Exhibit B: the golf odyssey Happy Gilmore. Sandler starts out as an immature hothead from the hockey arena forced to adapt to a sport he considers too highfalutin for a macho jock. Problem is, while his short game leaves a lot to be desired, he's a phenomenon off the tee, and the club pro (Carl Weathers) won't let him let it go. Motivated by the impending foreclosure auction of his beloved grandmother's home (where Happy grew up after his dad died in a freak hockey accident), he grudgingly joins the pro tour, there engaging in some very un-golflike tirades and punching out Mr. Price Is Right himself, Bob Barker.

Both Gilmore and Madison rely on smartass winks at more serious celluloid fare, ironic soundtracks that tend heavily toward Styx, hot love interests, and superbly rendered cameos from the likes of Steve Buscemi, Robert Smigel, Chris Farley, Kevin Nealon, and, most memorably, Ben Stiller in Gilmore as a hard-hearted nursing-home orderly with a handlebar mustache.

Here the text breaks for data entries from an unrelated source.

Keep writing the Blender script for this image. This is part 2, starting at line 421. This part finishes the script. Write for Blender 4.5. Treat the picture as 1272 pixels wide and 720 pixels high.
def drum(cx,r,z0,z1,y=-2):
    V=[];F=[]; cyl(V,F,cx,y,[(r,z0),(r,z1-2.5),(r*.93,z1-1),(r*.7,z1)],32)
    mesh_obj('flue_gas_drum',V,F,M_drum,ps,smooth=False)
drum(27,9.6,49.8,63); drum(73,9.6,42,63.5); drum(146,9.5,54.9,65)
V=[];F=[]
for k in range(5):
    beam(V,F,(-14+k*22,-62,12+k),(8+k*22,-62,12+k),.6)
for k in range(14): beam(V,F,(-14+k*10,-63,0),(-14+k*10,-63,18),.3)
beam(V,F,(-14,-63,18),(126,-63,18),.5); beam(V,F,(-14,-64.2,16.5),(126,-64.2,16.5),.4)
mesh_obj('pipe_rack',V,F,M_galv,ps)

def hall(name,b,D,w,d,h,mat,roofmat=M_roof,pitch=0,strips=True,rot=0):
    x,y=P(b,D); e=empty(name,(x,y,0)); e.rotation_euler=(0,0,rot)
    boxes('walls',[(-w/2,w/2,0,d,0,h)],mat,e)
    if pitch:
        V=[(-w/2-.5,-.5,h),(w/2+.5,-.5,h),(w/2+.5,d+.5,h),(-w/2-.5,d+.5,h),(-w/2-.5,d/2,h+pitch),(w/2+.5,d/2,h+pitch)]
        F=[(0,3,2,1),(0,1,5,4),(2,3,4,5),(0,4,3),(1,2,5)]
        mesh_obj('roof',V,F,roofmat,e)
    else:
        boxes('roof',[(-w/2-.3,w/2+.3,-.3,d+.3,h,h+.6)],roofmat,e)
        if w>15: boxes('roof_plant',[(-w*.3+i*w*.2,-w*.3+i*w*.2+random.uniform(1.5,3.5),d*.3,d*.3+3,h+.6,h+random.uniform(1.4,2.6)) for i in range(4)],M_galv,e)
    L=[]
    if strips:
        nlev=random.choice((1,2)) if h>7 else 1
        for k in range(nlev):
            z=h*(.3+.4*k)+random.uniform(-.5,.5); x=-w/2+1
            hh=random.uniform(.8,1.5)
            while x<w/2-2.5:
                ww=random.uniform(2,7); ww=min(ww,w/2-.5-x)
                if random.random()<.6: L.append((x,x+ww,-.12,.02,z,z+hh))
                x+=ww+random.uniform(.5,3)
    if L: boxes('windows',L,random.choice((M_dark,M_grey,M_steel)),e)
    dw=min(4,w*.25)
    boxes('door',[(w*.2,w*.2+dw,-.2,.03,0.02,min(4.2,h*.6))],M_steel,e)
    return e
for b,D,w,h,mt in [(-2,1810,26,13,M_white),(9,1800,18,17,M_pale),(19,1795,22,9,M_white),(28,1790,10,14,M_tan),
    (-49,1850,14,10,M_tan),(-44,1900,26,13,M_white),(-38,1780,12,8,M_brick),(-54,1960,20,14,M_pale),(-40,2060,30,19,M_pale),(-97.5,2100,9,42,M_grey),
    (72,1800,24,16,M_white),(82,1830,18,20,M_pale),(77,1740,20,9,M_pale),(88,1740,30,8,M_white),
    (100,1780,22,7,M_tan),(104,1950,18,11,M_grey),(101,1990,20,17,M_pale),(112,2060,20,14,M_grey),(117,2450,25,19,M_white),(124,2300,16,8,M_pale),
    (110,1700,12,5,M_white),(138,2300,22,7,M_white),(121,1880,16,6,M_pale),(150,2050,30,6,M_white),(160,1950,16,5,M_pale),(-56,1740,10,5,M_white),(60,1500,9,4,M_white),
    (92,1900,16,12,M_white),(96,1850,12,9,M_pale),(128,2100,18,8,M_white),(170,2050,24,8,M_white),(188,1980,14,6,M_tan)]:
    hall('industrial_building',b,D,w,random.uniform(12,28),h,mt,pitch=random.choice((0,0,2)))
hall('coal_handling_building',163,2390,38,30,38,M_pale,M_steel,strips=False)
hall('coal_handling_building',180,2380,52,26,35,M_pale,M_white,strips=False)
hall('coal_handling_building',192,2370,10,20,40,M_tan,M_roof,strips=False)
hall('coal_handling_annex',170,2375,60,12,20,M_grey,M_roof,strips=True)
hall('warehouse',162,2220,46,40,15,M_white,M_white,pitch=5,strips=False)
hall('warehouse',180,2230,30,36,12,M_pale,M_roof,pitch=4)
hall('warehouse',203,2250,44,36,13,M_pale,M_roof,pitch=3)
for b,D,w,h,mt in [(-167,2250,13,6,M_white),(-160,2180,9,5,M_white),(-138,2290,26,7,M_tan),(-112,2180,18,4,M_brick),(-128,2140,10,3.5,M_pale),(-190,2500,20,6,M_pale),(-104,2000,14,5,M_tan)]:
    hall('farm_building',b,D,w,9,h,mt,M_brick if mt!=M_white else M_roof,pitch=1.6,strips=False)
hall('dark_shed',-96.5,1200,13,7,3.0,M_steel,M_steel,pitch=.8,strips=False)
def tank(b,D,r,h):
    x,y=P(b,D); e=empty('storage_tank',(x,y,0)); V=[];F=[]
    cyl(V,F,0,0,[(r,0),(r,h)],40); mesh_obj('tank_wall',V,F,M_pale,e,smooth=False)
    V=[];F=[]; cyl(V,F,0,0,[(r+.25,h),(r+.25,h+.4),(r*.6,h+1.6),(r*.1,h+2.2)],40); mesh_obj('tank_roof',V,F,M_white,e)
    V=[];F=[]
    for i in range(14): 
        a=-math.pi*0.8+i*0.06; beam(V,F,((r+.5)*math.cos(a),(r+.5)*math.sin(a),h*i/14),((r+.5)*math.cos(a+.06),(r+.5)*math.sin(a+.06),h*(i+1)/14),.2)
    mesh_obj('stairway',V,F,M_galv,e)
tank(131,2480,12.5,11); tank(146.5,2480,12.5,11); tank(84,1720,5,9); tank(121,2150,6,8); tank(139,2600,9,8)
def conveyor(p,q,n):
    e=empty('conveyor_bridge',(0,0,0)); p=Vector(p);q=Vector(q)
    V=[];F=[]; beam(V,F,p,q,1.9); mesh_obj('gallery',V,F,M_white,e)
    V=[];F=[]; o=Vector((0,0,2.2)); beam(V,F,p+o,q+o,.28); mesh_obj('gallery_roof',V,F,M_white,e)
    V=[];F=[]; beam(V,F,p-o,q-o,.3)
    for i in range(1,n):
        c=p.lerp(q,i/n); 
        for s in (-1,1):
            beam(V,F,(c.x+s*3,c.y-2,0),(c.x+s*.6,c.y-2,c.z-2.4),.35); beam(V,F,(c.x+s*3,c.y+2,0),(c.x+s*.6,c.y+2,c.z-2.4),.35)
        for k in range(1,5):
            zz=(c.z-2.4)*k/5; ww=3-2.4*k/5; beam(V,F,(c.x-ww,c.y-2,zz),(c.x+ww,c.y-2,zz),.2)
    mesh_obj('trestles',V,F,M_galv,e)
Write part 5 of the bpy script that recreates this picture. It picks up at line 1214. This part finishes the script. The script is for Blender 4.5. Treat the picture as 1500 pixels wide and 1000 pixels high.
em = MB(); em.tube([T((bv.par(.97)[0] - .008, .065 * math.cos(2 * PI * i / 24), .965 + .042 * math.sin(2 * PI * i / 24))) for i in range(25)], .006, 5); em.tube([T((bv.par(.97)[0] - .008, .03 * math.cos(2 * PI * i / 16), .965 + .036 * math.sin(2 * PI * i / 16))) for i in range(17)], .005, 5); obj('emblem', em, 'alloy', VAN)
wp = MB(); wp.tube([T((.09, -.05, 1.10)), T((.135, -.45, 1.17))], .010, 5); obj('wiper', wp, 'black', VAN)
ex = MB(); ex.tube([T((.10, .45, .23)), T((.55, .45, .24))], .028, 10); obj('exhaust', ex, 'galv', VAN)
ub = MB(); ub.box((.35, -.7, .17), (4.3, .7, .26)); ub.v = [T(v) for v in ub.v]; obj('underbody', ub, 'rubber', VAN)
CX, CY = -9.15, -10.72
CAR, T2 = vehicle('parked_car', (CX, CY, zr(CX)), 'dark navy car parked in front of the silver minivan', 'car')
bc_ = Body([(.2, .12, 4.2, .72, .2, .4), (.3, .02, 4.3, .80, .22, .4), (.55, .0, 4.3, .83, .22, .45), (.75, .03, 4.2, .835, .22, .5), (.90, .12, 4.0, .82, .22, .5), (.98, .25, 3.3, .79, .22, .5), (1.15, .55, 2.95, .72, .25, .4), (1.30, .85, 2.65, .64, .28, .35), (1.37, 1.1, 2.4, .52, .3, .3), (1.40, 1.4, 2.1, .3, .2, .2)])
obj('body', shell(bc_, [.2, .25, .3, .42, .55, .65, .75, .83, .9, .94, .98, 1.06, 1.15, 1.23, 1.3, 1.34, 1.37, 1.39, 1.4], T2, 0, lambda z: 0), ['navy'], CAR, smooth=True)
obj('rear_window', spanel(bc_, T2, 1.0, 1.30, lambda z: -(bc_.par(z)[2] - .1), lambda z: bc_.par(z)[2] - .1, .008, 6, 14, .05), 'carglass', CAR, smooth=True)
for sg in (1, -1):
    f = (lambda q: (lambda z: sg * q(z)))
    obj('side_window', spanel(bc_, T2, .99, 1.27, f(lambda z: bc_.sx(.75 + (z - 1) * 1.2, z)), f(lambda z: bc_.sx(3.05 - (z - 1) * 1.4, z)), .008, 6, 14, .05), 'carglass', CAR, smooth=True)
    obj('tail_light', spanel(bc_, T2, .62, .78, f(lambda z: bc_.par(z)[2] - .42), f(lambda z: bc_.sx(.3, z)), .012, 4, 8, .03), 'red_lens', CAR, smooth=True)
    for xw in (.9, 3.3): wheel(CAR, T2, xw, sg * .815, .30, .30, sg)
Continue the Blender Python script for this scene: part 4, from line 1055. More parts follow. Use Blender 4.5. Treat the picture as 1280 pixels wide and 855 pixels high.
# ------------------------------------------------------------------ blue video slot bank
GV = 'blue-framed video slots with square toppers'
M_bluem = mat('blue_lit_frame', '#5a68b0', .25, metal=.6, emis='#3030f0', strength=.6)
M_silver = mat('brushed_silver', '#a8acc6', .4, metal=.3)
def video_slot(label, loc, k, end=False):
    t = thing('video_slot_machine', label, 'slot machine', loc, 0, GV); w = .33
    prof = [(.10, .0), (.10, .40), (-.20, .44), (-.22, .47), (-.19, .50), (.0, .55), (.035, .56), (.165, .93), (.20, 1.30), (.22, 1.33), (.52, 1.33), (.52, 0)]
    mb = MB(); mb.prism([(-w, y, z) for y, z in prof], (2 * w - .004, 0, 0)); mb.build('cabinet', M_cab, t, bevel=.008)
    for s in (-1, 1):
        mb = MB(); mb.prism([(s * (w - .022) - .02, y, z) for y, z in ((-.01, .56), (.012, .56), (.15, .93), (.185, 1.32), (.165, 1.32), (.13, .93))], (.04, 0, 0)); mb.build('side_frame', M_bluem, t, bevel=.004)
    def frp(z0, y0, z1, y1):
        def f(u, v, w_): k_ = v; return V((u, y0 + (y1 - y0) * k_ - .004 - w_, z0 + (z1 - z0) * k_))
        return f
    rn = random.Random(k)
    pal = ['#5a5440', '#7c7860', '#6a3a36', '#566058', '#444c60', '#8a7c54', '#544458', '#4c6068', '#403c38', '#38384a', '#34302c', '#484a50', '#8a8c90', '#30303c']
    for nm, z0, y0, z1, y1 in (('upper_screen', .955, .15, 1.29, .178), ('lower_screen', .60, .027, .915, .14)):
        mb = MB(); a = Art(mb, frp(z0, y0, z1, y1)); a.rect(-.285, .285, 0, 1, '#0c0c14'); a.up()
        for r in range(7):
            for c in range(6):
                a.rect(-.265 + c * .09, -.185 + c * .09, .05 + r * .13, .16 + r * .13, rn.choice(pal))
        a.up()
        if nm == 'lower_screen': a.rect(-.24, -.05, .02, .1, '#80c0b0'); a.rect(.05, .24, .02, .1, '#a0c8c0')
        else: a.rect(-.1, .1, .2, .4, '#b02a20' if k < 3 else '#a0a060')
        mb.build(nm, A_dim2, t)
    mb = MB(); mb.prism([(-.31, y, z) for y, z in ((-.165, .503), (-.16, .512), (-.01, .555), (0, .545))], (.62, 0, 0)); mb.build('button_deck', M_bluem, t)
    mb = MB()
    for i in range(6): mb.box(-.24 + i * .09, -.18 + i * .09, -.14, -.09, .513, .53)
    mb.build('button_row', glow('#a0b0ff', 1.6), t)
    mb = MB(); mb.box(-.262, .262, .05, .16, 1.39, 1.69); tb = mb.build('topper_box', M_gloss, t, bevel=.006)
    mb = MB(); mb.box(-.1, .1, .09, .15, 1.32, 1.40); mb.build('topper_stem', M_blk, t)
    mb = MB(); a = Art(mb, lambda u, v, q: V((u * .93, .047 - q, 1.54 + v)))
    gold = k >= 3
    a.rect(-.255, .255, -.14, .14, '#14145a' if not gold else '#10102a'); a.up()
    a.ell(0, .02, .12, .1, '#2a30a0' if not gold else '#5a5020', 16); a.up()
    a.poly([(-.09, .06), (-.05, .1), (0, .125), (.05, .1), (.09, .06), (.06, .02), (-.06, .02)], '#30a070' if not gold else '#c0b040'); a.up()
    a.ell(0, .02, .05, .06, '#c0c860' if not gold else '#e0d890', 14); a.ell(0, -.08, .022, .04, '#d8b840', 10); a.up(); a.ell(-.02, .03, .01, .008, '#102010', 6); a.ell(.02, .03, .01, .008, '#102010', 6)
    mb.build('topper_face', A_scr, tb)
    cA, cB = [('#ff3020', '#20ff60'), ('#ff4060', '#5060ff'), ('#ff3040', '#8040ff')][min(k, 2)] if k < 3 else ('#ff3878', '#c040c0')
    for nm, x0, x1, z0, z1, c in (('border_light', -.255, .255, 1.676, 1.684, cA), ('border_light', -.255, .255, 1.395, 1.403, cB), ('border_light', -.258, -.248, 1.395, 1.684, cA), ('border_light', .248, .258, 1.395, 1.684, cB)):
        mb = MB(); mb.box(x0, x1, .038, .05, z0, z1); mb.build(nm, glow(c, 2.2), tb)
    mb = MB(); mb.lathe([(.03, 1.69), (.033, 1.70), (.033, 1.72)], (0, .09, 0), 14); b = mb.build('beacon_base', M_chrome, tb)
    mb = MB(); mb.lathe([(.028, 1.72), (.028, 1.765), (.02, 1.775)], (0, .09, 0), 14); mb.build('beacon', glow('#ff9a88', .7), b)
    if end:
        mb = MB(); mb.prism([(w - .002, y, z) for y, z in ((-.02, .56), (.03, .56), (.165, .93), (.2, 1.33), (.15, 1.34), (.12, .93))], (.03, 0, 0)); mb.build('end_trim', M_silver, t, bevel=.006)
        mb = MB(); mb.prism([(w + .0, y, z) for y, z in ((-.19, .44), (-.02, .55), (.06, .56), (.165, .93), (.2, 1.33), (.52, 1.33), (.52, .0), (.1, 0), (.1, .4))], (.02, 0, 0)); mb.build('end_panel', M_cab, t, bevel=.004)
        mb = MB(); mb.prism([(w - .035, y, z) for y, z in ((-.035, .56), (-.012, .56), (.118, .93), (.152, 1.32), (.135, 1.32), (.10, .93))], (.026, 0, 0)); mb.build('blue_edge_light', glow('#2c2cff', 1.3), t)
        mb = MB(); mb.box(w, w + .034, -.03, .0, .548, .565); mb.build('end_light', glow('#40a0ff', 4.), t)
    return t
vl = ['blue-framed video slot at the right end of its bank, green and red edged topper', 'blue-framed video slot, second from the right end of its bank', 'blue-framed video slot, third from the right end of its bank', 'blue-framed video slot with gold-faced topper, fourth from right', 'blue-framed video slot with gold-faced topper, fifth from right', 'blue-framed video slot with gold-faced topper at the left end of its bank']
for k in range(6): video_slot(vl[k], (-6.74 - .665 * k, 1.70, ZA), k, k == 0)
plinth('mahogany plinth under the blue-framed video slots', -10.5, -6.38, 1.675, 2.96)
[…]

Like Seth Rogen's character in Knocked Up, Sandler's Happy matures to accept his responsibilities. His golfing prowess, like an unplanned pregnancy, is a gift of nature. (And let's not even start with the parallels to Big Daddy.) Sandler becomes, if not a grownup, a charming, evolving man-child on the path to adulthood. And behind him follow Apatow and company: Will Ferrell, Vince Vaughn, Ben Stiller, Seth Rogen, the brothers Farrelly and Wilson, and any number of Sandler's fellow Saturday Night Live alumni.

The June 6 release of You Don't Mess with the Zohan will mark the first cinematic collaboration between Sandler and Apatow, who shared in the scripting (Sandler also stars and produces). If it seems unusual for Apatow to take a subsidiary role to his former roomie, it shouldn't, for Sandler is the true auteur. Maybe some of Apatow's critical fairy dust will rub off on Sandler this time, at long last.